According to Sierra Club senior trade fellow Dan Seligman, ‘A leaked timber industry study predicts a world wide hike in wood consumption if the forest products agreement is signed.’ Thus global demand and global production of raw timber would rise, and poor countries with large forests would capitalize. These countries would most likely step up deforestation, and have no programs like the United States has for re-foresting areas that have been logged. The beauty of such areas like Tibet, where many of its thickly forested areas have already been wiped out, would recede to become a scene of destruction of a raped land. Also related to the tariff lowering agreement is the current WTO pursuit to decide the fate of recycling.
This absurd measure would include provisions saying recycling is an illegal limit on the paper trade.

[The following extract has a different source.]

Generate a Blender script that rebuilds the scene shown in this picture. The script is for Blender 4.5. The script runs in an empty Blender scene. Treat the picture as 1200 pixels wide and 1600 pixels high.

With this measure, it would make it illegal to recycle paper, and all countries within the WTO would be forced to comply. How can a country as powerful, environmental, and conscious as the United States let an international organization ruled by corporations determined on raising profits for the rich tell them what they can do concerning recycling? With these types of problems already existing in the WTO, it is obvious that a change needs to be made. Non-Governmental Organizations, or NGO’s are now very active in the pursuit to encourage the WTO to consider environmental needs.
Where once these groups were simply considered advocacy groups, they have matured into participants in the global struggle for environmental rights. This environmental movement has gained momentum and it is becoming obvious that big business and big government are now going to have to deal and engage with NGO’s when making public policy. Another part of trying to change policy is the education of the public, at which many of these same NGO’s have been quite successful. More and more citizens are becoming aware of the urgent problems associated with free trade. The WTO claims that it seeks to promote free trade, and I think if that is the one goal, all of us would encourage them to do so. However, free trade will be impossible in this world, given the inequalities of poor countries and the general nature of humanity.
The WTO is composed of rich corporate men and women who seek only to increase money flow worldwide. Currently they are seeking to expand control over individual governments, forcing countries to nullify laws passed which they declare to ‘limit trade.’ It is clearly obvious that the WTO is already having detrimental effects on the environment, as seen in the example of fishing regulations in LDC’s who cannot afford to protect against unneeded deaths of endangered species. To help the problem, NGO’s have risen up all over the world to fight these deforesting promotions among other environmental concerns. Yet the WTO is fatally flawed beyond correction. A new organization is needed, one that will consider environmental concerns and not only consider whether or not a corporation will increase its wealth.